I am working on being true to my commitments-I intend to stick to what I say I will due. Part of this new year deal with myself is to remain committed to all plans/dates/activities I put into my calendar on my phone-once it is in I am not allowed to bail without good reason.

So this morning I accepted Kathy’s dinner invite and offered to bring the wine. I was looking forward to it all day. I have only known Kathy since last week but she has kindly opened her home to me to stay for a week in exchange for something. However later in the day April, at the last minute, sent out a reminder about the Doula Session at 19h and who could join? She then texted to ask me, apparently nobody was responding or could make it.

If felt a sense of duty to both people. In the case of April (whom I work for) I felt a sense of professional duty and also a necessity to support a Doula sister however I did not want to begin my relationship with Kathy cancelling our dinner. In the end I chose to stick to my original commitment rationalising that I cannot change my life/plans at the drop of a hat every time someone needs me at the last minute-this is not a pattern I want to get into nor is it fair. I think if I am going to stick to my commitments there cannot be too much room for change because I prefer one option over the other hence to avoid this I have made a strong intention to remain committed once I have accepted or agreed to an offer.

However I was left with a quandary: did I make the right decision yesterday?

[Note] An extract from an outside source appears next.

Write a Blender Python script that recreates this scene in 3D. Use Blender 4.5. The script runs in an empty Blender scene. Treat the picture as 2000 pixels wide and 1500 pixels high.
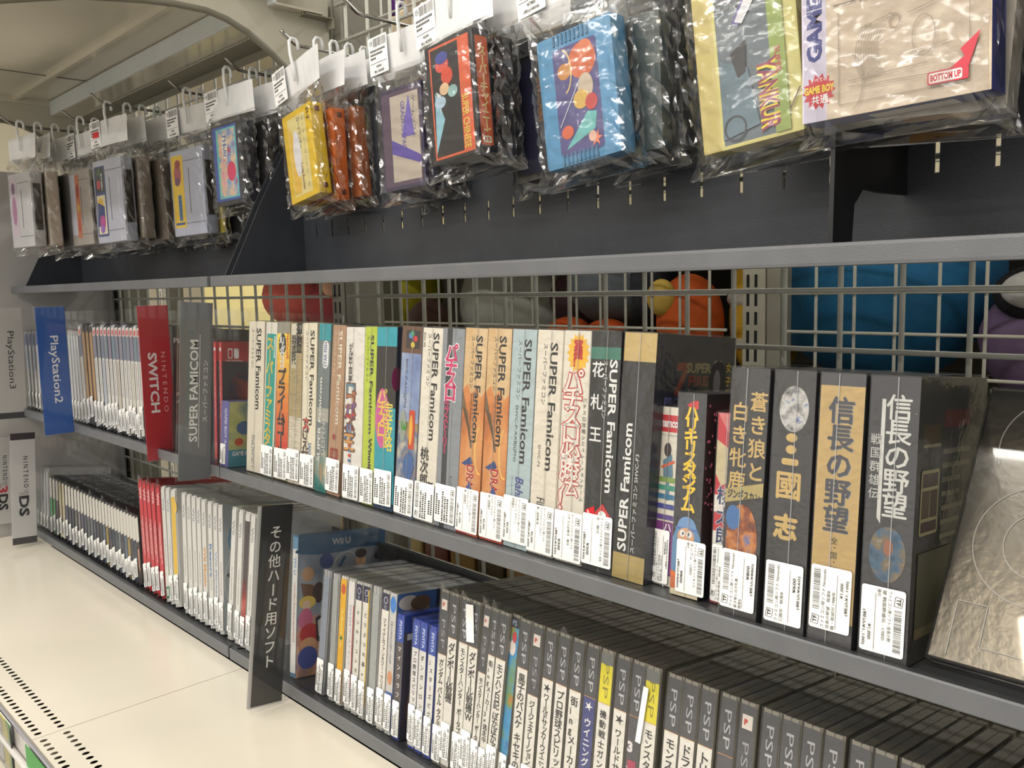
import bpy, bmesh, math, random
import numpy as np
from mathutils import Matrix, Vector
random.seed(7)
S = bpy.context.scene
COL = S.collection
H = 1.25                                   # eye height: the camera stands at the origin of the shelf frame, H above the floor

# ------------------------------------------------------------------ camera
RX = (0.6925741747575268, 0.7209770587209943, -0.023088812376445587)
DN = (0.0652557436152408, -0.09449746070751534, -0.9933840736820041)
FW = (-0.7183889617638571, 0.6864854774267665, -0.11249439496255685)
FPX = 1700.0
cd = bpy.data.cameras.new('camera'); cd.sensor_width = 36; cd.lens = FPX / 2000 * 36; cd.clip_start = .01
cam = bpy.data.objects.new('camera', cd); COL.objects.link(cam)
cam.matrix_world = Matrix(((RX[0], -DN[0], -FW[0], 0), (RX[1], -DN[1], -FW[1], 0), (RX[2], -DN[2], -FW[2], H), (0, 0, 0, 1)))
S.camera = cam
def ray(px, py):
    a, b, c = (px - 1000), (py - 750), FPX
    return np.array([RX[i] * a + DN[i] * b + FW[i] * c for i in range(3)])
def onY(px, py, Y):
    w = ray(px, py); return w * (Y / w[1])
def Xat(px, Y, z):                          # x of the point at depth Y and height z that is seen at column px
    a = [RX[i] * FPX - FW[i] * (px - 1000) for i in range(3)]
    return -(a[1] * Y + a[2] * z) / a[0]

# ------------------------------------------------------------------ light
S.view_settings.view_transform = 'Standard'; S.view_settings.look = 'None'
S.view_settings.exposure = 0.08; S.view_settings.gamma = 1.0; S.view_settings.use_curve_mapping = False
S.cycles.transparent_max_bounces = 28; S.cycles.max_bounces = 7; S.cycles.glossy_bounces = 3
S.cycles.caustics_reflective = False; S.cycles.caustics_refractive = False
S.cycles.sample_clamp_indirect = 4.0
w = bpy.data.worlds.new('store_air'); S.world = w; w.use_nodes = True
w.node_tree.nodes['Background'].inputs[0].default_value = (1.0, .97, .92, 1)
w.node_tree.nodes['Background'].inputs[1].default_value = .9
def lamp(name, loc, sx, sy, power, col=(1, .975, .94), rot=(0, 0, 0)):
    l = bpy.data.lights.new(name, 'AREA'); l.shape = 'RECTANGLE'; l.size = sx; l.size_y = sy; l.energy = power; l.color = col
    o = bpy.data.objects.new(name, l); COL.objects.link(o); o.location = (loc[0], loc[1], loc[2] + H); o.rotation_euler = rot
    return o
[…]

Technically I know Kathy would have understood and I could have supported a Doula sister who didn’t have anyone else’s help-she was really stranded and I was given an opportunity to prove myself and shine where I have been asking to. It was really a one time opportunity to go the distance for someone in need. I think I made a mistake! That said because I was at work until 18h yesterday I would not have arrived until after 19h30-a bit late.